### Task statement
Please list all lines of the material below in which the string "from" occurs.

### Collected data

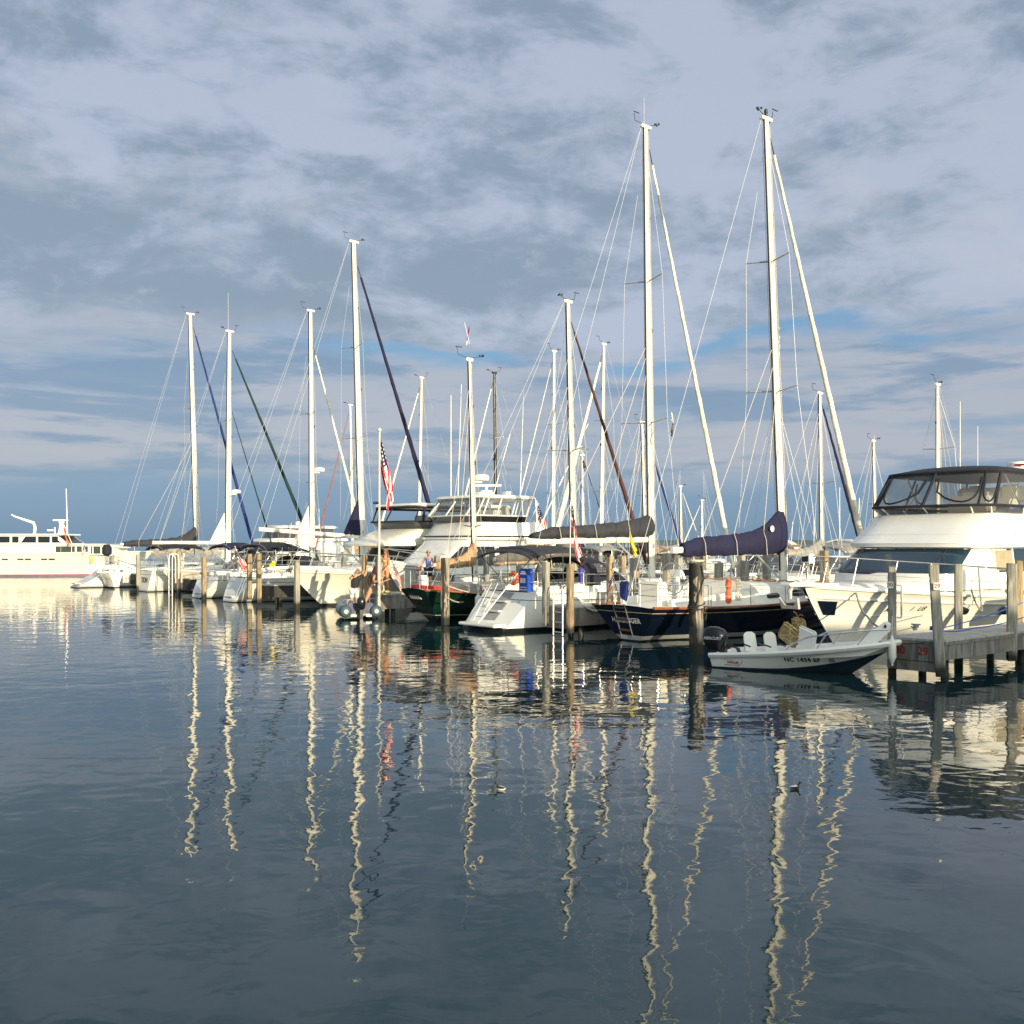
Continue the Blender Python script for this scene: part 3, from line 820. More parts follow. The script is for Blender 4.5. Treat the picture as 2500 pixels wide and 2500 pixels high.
PL = [  # px, v, top y, bottom z, material, width, label
    (1333, 0.42, 1372, 0.28, PILEG, 0.19, 'grey square pile left of the white swim ladder'),
    (1392, 0.42, 1375, 0.13, PILET, 0.18, 'pale pile carrying the drooping flag, beside the white swim ladder'),
    (1489, 3.2, 1359, 0.3, PILET, 0.18, 'yellowish pile right of the dark spray hood of the white sailboat'),
    (1548, 4.3, 1362, -1, PILEG, 0.24, 'grey pile behind the flag at the stern of the navy sailboat'),
    (1628, 5.9, 1350, -1, PILEG, 0.24, 'tall grey pile under the aft end of the navy sail cover'),
    (1755, 8.6, 1374, -1, PILEG, 0.25, 'short grey pile under the middle of the navy sail cover'),
    (1818, 10.0, 1368, -1, PILEG, 0.25, 'grey pile with a rope loop under the navy sail cover'),
    (1872, 11.4, 1350, -1, PILEG, 0.25, 'grey pile left of the mast with the navy sail cover'),
    (1187, 5.3, 1350, -1, PILEG, 0.19, 'grey pile behind the tan sail cover of the green sailboat'),
    (1267, 7.0, 1362, -1, PILEG, 0.19, 'grey pile under the tan main sail cover'),
    (1067, 3.4, 1357, -1, PILEG, 0.19, 'grey pile just right of the woman in the blue top'),
    (890, 0.35, 1355, -1, PILET, 0.17, 'tan pile with a black rope band behind the man in black'),
    (924, 0.30, 1355, -1, PILEG, 0.19, 'pale pile holding the tall steel flagpole'),
    (2178, 0.10, 1381, -1, PILEG, 0.165, 'grey pile with the small 30 plate at the dock corner'),
    (2340, 3.0, 1377, -1, PILEG, 0.175, 'sunlit-edged pile just right of the pile with the 29 plate'),
    (2470, 3.25, 1375, 0.16, PILEG, 0.20, 'thick grey pile at the right end where the blue rope passes'),
    (2488, 6.0, 1368, -1, PILET, 0.17, 'tan pile half hidden behind the thick pile on the right end'),
]
for (px, v, ty, zb, m, wd, lb) in PL:
    p = fp(px, v); pile(lb, p, z_at(ty, p.y), wd, m, zb, rz=-.3 if px > 2000 else None)
for (px, ty, s_, zb, lb) in ((609, 1352, 23.55, .23, 'left of the two tan piles in front of the light grey sailboat stern'), (632, 1351, 22.8, .12, 'right of the two tan piles in front of the light grey sailboat stern')):
    p = dock(s_, v_at(px, s_)); pile(lb, p, z_at(ty, p.y), 0.20, PILET, zb)
p29 = fp(2297, -0.12)
pile29 = pile('leaning grey pile with the 29 plate, sawn off above the water', p29, z_at(1378, p29.y), 0.19, PILEG, 0.07, lean=(-0.14, 0.02), rz=-.3)
for (px, py, ty, m, lb) in [
    (1087, 1527, 1362, PILED, 'bleached square pile at the stern of the green sailboat'),
    (725, 1487, 1372, PILEG, 'dark pile left of the stem of the big flybridge yacht'),
    (498, 1463, 1360, PILET, 'tan pile between the dark awnings and the pale rounded stern'),
    (337, 1443, 1354, PILEG, 'brown pile right of the lettered sailboat stern'),
    (421, 1448, 1348, PILEG, 'grey pile behind the small white ladder on the left'),
    (436, 1451, 1346, PILET, 'bright tan pile right of the small white ladder on the left'),
    (275, 1433, 1356, PILEG, 'dark low pile between the hung dinghy and the lettered stern')]:
    p = on_water(px, py); pile(lb, p, z_at(ty, p.y), 0.20 if m is not PILED else 0.23, m)
# plates and grab handle
def plate(txt, px, py, d, label):
    r = thing('number_plate', label, 'sign', at(px, py, d), -.3)
    b = MB(); b.box((0, 0, 0), (0.135, 0.012, 0.145)); b.build('plate', WHITE, r)
    lettering(txt, 0.115, mat('plate_red', (0.30, 0.02, 0.05), 0.6), r, flat_fn((0, -0.009, 0), (1, 0, 0), (0, 0, 1)), bold=0.002)
    return r
p30 = fp(2178, 0.10)
plate('30', 2173, 1428, p30.y - 0.125, 'small white plate reading 30 on the dock corner pile')
plate('29', 2288, 1431, p29.y - 0.135, 'small white plate reading 29 on the leaning pile')
b = MB(); c = V((0.09, -0.04, 1.55))
b.tube([c + V((0, 0, 0.35)), c + V((0.08, -.02, 0.35)), c + V((0.09, -.02, 0.3)), c + V((0.09, -.02, -0.3)), c + V((0.08, -.02, -.35)), c + V((0, 0, -.35))], 0.022, 6)
ob = b.build('grab_handle', ALU); ob.location = (p30.x, p30.y, 0); tag(ob, 'metal grab handle on the pile with the 30 plate', 'handle')

# swim ladders on the docks
def dock_ladder(label, p, ztop, zbot, rz, wid=0.42, m=ALU, hoop=True):
    r = thing('dock_ladder', label, 'ladder', p, rz, 'ladders on the docks')
    for sd in (-1, 1):
        b = MB(); y = sd * wid / 2
        pts = [(0, y, zbot), (0, y, ztop - 0.25)] + ([(0.05, y, ztop - 0.06), (0.16, y, ztop), (0.30, y, ztop - 0.06), (0.36, y, ztop - 0.3), (0.36, y, 0.88)] if hoop else [(0, y, ztop)])
        b.tube(pts, 0.026, 8); b.build('side_rail', m, r)
    n = 5
    for i in range(n):
        z = zbot + 0.1 + i * 0.30
        if z > 0.95: break
        b = MB(); b.tube([(0, -wid / 2, z), (0, wid / 2, z)], 0.022, 6); b.build('rung', m, r)
    return r
dock_ladder('white hooped swim ladder on the finger dock beside the navy sailboat', fp(1362, 0.33), 1.55, 0.02, HD)
dock_ladder('metal ladder at the dock end behind the inflatable boat', fp(910, 0.22), 1.45, 0.0, HD)
q_ = on_water(421, 1452); dock_ladder('small white hooped ladder on the left docks beside the bright tan pile', (q_.x, q_.y - .3, 0), 2.25, -0.1, HD, 0.5, WHITE)

# mooring lines
def line(name, label, pts, r=0.015, m=ROPE, sag=0.2, cat='rope'):
    b = MB(); out = []
    for a, c in zip(pts[:-1], pts[1:]):
        a, c = V(a), V(c)
        for i in range(12):
            k = i / 12; out.append(a.lerp(c, k) - V((0, 0, sag * 4 * k * (1 - k))))
    out.append(V(pts[-1])); b.tube(out, r, 5)
    return tag(b.build(name, m), label, cat)
line('mooring_line', 'blue line from the blue knot on the dock to the right edge', [dock(-9.3, .9, .95), dock(-9.3, 4.9, 1.38)], 0.013, ROPEB, 0.05)
line('mooring_line', 'lower blue line along the dock edge on the right', [dock(-9.3, .8, .95), dock(-9.7, 1.6, .95), dock(-9.6, 4.9, 1.15)], 0.013, ROPEB, 0.06)
b = MB(); rr = random.Random(3); b.tube([V((rr.uniform(-.12, .12), rr.uniform(-.12, .12), rr.uniform(0, .12))) for i in range(16)], 0.025, 5)
ob = b.build('rope_knot', ROPEB); ob.location = dock(-9.35, .75, .92); tag(ob, 'bundled blue rope knot on the grey dock planks', 'rope')
def cleat(label, p, rope=True):
    r = thing('dock_cleat', label, 'cleat', p, HD, 'cleats on the docks')
    b = MB(); b.box((0, 0, 0.03), (0.10, 0.06, 0.06)); b.tube([(-.16, 0, .09), (-.06, 0, .07), (.06, 0, .07), (.16, 0, .09)], 0.018, 6); b.build('horn', ALU, r, bev=.005)
    if rope:
        b = MB(); rr = random.Random(5); b.tube([V((0.16 * math.sin(i * 2.3), 0.06 * math.cos(i * 1.7), 0.05 + 0.012 * i)) for i in range(9)], 0.016, 5); b.build('rope_turns', CGREY, r)
cleat('rope-wrapped cleat on the dock between the 30 and 29 piles', dock(-8.85, .75, .9))
line('mooring_line', 'grey line hanging from the bow of the white motor yacht to the dock', [dock(-6.1, 2.8, 1.55), dock(-6.9, 2.0, 1.05), dock(-8.5, .35, .95)], 0.025, CGREY, 0.12)
line('mooring_line', 'white line drooping from the bleached pile along the green hull', [on_water(1087, 1527) + V((0.1, -.12, .95)), dock(9.2, 2.0, .75), dock(8.8, 3.6, .95)], 0.024, ROPE, 0.12)
line('mooring_line', 'white line from the bleached pile up to the cabin of the green sailboat', [on_water(1087, 1527) + V((0.12, -.1, 1.35)), dock(8.7, 3.2, 1.02)], 0.024, ROPE, 0.15)
line('mooring_line', 'dark line from the stained pile to the deck of the navy sailboat', [on_water(1700, 1595) + V((0.2, -.1, 1.2)), dock(-1.9, 5.6, 1.02)], 0.014, ROPEK, 0.08)
line('mooring_line', 'grey rope bundle hanging by the finger dock end', [dock(2.0, 1.0, .9), dock(1.95, 2.0, .86), dock(1.9, 4.5, 1.1)], 0.025, ROPE, 0.14)
line('bow_line', 'thin dark line from the skiff bow to the dock end', [dock(-8.75, -.55, .72), dock(-9.5, -.02, .72)], 0.011, ROPEK, 0.03)

# ------------------------------------------------------------------ navy sailboat
def sail_common(root, h, x0, x1):
    lifelines(root, h, x0, x1)
r = boat_root('sailboat', 'navy blue sailboat with teak rail, navy sail cover and HARBINGER on its stern', 'sailboat', 0.0, 0.95)
h = Hull(12.6, 3.9, (1.0, 0.98, 1.38), tw=0.62, rt=-0.35, rb=1.9, ws=0.80, wb=0.25, wst=0.20)
h.build(r, [BLACKH, GREYST, NAVY, mat('gold_cove', (0.55, 0.45, 0.2), 0.4)], boot=(0.04, 0.17), cove=(0.84, 0.86))
h.deck(r, DECKW); sheer_strip(h, r, TEAK, 0.045, 0.01, 'toe_rail'); 
tr = trunk(r, WHITE, 4.0, 9.6, 1.35, 0.75, 1.0, 1.12, 0.62, 0.30, windows=[(4.6, 5.3, .3, .62), (6.0, 7.5, .3, .8), (7.8, 8.7, .3, .78)])
b = MB()
for sd in (-1, 1): b.tube([(4.2 + .35 * i, sd * (1.1 - .03 * i), 1.68 - .018 * i + (.05 if i % 2 else 0)) for i in range(14)], 0.018, 5)
b.build('handrail', TEAK, tr)
coaming(r, WHITE, 0.6, 4.0, 1.15, 0.98, 0.34)
b = MB(); b.box((0.75, -.15, 1.32), (0.42, 0.9, 0.74), top=(.9, .95)); b.build('helm_seat', CREAM, r, bev=.05)
wheel(r, 1.75, 1.75, 0.48)
b = MB(); b.box((2.9, 0.55, 1.52), (.5, .45, .3)); b.box((3.0, 0.5, 1.9), (.10, .7, .28)); b.box((2.75, 0.5, 1.62), (.25, .7, .06), rot=Matrix.Rotation(-.5, 3, 'Y')); b.build('instrument_pod', WHITE, r, bev=.03)
b = MB(); b.box((2.94, 0.5, 1.9), (.01, .56, .18)); b.box((2.63, 0.5, 1.66), (.2, .56, .01), rot=Matrix.Rotation(-.5, 3, 'Y')); b.build('instrument_screen', GLASSK, r)
pushpit(r, h, 1.6, x0=-0.12, gap=.5); pulpit(r, h, 10.9); lifelines(r, h, 1.7, 10.8)
xm = v_at(1906, 0) - .8; xt = v_at(1863, 0) - .8; Yt = dock(0, xt + .8).y
make_mast(r, xm, 1.45, xt, z_at(290, Yt), 0.125, MASTW, ((0.42, 1.0), (0.70, 0.85)), h, xm - .3, 3, lamp=True, back=[(-.2, 0, 1.0)], jib=(0.965, (12.4, 0, 1.5), 0.105, CWHITE))
bx = v_at(1632, 0) - .8
make_boom(r, xm - .14, bx, 2.66, MASTW, 0.10, CNAVY, 0.50, 0.85, zend=2.60, sag=0.10, bare_tip=0.06, seed=4, vang_z=1.6)
b = MB(); b.lathe([(0.10, -.005), (0.10, .005)], (xm - .95, -.26, 3.28), 20, rot=Matrix.Rotation(math.pi / 2, 3, 'X')); b.build('round_emblem', WHITE, r)
def tr_fn(h, yoff, u, off=0.012, sc=1.0):
    def f(x, y):
        a = h.pt(0, u + y / h.fb[0], 1); n_ = V((-1, 0, 0.0))
        return V((a.x - off, yoff - x, a.z))
    return f
lettering('HARBINGER', 0.205, FWHT, r, tr_fn(h, -0.02, 0.60), bold=0.004, spacing=1.02)
b = MB()
o = ladder(r, (-0.41, 0.10, 1.08), (-0.04, 0.10, 0.10), (0, 1, 0), 3, tread=mat('dark_teak', (0.07, 0.035, 0.02), 0.6), r=0.017, wid=0.46, name='stern_ladder')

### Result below
Continue the Blender Python script for this scene: part 3, from line 820. More parts follow. The script is for Blender 4.5. Treat the picture as 2500 pixels wide and 2500 pixels high.
line('mooring_line', 'blue line from the blue knot on the dock to the right edge', [dock(-9.3, .9, .95), dock(-9.3, 4.9, 1.38)], 0.013, ROPEB, 0.05)
line('mooring_line', 'grey line hanging from the bow of the white motor yacht to the dock', [dock(-6.1, 2.8, 1.55), dock(-6.9, 2.0, 1.05), dock(-8.5, .35, .95)], 0.025, CGREY, 0.12)
line('mooring_line', 'white line drooping from the bleached pile along the green hull', [on_water(1087, 1527) + V((0.1, -.12, .95)), dock(9.2, 2.0, .75), dock(8.8, 3.6, .95)], 0.024, ROPE, 0.12)
line('mooring_line', 'white line from the bleached pile up to the cabin of the green sailboat', [on_water(1087, 1527) + V((0.12, -.1, 1.35)), dock(8.7, 3.2, 1.02)], 0.024, ROPE, 0.15)
line('mooring_line', 'dark line from the stained pile to the deck of the navy sailboat', [on_water(1700, 1595) + V((0.2, -.1, 1.2)), dock(-1.9, 5.6, 1.02)], 0.014, ROPEK, 0.08)
line('bow_line', 'thin dark line from the skiff bow to the dock end', [dock(-8.75, -.55, .72), dock(-9.5, -.02, .72)], 0.011, ROPEK, 0.03)